Художественное мастерство позволило А. М. Ремизову создать литературные обработки снов, сохранявшие неуловимые, ускользающие события «зазеркального» бытия. Их подлинность тесно переплетается с абсурдом. Эта обратная связь фантастического и настоящего выстраивается благодаря художественному мастерству писателя и его желанию зафиксировать достоверные события иного мира. Интересно оценить эту грань, сравнив ранние «опыты» в области литературной «гипнологии»[527]: публикацию первого цикла «Под кровом ночи» во «Всемирном вестнике» за 1908 год и опубликованные несколькими месяцами позже одноименные циклы в журналах «Золотое Руно» и «Весна». Первые еще не лишены осмысленного философствования, художественного описания и рационального смысла, в отличие от последующих, как будто очищенных от навязанных интерпретаций дневного сознания. Следует отметить, что писатель скептически относился к рационалистическому толкованию сновидений, принятому в психоанализе, хотя и признавал заслуги З. Фрейда в утверждении сна «как факта человеческой жизни»[528].

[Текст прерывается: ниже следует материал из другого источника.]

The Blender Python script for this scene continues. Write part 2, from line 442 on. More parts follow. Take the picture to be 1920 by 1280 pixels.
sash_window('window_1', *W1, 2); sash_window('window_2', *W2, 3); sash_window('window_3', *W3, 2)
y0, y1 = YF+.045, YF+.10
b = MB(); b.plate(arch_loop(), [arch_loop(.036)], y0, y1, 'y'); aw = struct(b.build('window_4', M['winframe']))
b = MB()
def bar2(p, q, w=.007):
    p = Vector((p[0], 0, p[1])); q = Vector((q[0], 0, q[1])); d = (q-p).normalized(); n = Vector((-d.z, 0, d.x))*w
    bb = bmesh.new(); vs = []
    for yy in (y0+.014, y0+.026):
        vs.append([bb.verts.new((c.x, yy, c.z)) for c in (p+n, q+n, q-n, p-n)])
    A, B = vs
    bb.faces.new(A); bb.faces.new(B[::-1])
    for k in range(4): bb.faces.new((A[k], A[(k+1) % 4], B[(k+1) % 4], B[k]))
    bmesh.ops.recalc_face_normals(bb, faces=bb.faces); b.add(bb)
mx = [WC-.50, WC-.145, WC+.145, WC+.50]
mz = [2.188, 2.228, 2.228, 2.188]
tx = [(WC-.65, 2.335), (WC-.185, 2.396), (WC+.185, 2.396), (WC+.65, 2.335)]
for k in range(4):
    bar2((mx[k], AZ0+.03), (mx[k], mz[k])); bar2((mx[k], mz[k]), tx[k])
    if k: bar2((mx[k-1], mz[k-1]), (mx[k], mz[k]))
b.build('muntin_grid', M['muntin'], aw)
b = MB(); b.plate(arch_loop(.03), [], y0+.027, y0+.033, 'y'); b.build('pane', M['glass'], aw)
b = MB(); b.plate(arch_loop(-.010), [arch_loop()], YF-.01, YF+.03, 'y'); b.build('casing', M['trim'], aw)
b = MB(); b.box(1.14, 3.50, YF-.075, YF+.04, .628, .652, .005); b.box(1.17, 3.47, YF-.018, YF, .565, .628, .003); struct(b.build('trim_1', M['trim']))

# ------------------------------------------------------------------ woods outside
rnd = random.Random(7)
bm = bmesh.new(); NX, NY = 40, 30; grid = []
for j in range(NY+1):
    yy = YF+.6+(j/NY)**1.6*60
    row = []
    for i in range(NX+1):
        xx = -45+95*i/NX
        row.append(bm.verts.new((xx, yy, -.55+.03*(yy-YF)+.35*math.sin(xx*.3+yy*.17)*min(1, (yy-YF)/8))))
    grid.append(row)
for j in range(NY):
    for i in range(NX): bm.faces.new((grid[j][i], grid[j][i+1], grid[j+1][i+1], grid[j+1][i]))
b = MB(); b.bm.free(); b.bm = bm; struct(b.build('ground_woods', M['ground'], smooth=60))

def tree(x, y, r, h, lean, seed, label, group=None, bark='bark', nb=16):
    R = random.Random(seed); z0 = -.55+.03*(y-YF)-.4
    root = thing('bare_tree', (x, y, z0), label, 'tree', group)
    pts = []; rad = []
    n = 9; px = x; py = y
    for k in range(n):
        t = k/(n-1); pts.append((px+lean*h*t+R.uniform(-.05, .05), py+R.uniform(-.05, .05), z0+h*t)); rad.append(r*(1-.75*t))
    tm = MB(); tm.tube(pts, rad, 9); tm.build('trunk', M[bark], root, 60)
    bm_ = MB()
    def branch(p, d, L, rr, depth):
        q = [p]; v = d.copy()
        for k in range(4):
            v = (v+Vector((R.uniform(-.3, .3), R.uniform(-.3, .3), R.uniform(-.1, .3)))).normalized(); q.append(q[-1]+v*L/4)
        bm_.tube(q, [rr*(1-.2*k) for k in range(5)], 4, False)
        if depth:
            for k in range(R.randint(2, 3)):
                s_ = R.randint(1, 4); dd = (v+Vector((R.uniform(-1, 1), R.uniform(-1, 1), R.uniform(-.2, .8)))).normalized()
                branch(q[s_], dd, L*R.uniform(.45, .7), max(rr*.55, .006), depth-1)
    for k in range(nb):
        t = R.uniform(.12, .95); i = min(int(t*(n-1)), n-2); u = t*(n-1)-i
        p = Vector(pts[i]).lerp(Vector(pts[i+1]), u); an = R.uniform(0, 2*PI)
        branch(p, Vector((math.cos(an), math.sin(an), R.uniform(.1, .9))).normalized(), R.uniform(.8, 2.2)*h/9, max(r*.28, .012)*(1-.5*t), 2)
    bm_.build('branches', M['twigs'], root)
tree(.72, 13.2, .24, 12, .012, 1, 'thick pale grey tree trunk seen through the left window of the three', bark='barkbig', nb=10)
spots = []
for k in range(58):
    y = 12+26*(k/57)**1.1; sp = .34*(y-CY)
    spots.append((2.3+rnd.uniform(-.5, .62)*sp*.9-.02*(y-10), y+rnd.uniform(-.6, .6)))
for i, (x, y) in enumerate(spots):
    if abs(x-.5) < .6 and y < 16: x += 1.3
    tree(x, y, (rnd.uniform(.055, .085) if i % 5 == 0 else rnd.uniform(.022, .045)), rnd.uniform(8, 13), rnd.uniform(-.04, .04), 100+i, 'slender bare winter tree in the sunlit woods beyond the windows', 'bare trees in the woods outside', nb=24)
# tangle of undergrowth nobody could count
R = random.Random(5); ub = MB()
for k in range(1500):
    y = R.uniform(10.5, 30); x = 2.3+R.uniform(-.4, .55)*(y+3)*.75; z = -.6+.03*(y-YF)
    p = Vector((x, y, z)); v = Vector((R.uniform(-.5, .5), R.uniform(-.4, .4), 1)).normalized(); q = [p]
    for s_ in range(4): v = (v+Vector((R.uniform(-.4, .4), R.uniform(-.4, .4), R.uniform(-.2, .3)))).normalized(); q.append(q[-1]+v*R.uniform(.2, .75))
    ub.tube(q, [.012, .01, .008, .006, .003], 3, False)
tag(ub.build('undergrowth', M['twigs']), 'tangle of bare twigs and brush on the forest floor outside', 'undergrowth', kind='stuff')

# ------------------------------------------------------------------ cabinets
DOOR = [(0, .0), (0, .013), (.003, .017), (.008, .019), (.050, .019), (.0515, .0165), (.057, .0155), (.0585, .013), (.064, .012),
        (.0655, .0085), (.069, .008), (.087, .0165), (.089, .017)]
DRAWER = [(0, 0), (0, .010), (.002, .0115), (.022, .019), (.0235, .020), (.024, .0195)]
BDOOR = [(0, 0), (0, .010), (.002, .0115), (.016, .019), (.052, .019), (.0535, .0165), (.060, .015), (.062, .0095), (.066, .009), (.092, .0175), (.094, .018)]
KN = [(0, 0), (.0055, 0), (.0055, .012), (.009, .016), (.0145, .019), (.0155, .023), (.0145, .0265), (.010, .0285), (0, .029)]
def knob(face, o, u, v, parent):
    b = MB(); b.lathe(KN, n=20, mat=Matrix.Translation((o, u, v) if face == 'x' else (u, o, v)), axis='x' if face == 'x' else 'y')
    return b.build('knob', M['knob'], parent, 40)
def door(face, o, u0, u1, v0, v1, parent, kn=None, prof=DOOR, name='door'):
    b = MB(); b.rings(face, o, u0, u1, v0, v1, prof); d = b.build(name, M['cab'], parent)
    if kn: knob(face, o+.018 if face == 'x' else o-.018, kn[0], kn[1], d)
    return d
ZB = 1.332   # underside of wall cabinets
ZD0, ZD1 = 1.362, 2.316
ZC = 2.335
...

Помимо вербальной фиксации «ночных приключений» Ремизов применял особый и, может быть, наиболее адекватный способ сохранения снов в спонтанном рисунке. Графические дневники (альбомы) писателя, которые он вел на протяжении многих лет, соединяли в себе повествование и изображение. Рисунок позволял не просто передать панорамность и полихроничность сновидения, но наглядно показывал дискретность двух миров, каждый из которых весьма относителен с точки зрения другого. Подобно тому как иконостас у П. А. Флоренского являл собой «границу между миром видимым и миром невидимым»[529], ремизовский «сновиденный» рисунок демонстрировал экзистенциальный смысл сновидения в одновременном противополагании и объединении несоединимых начал — сна и яви.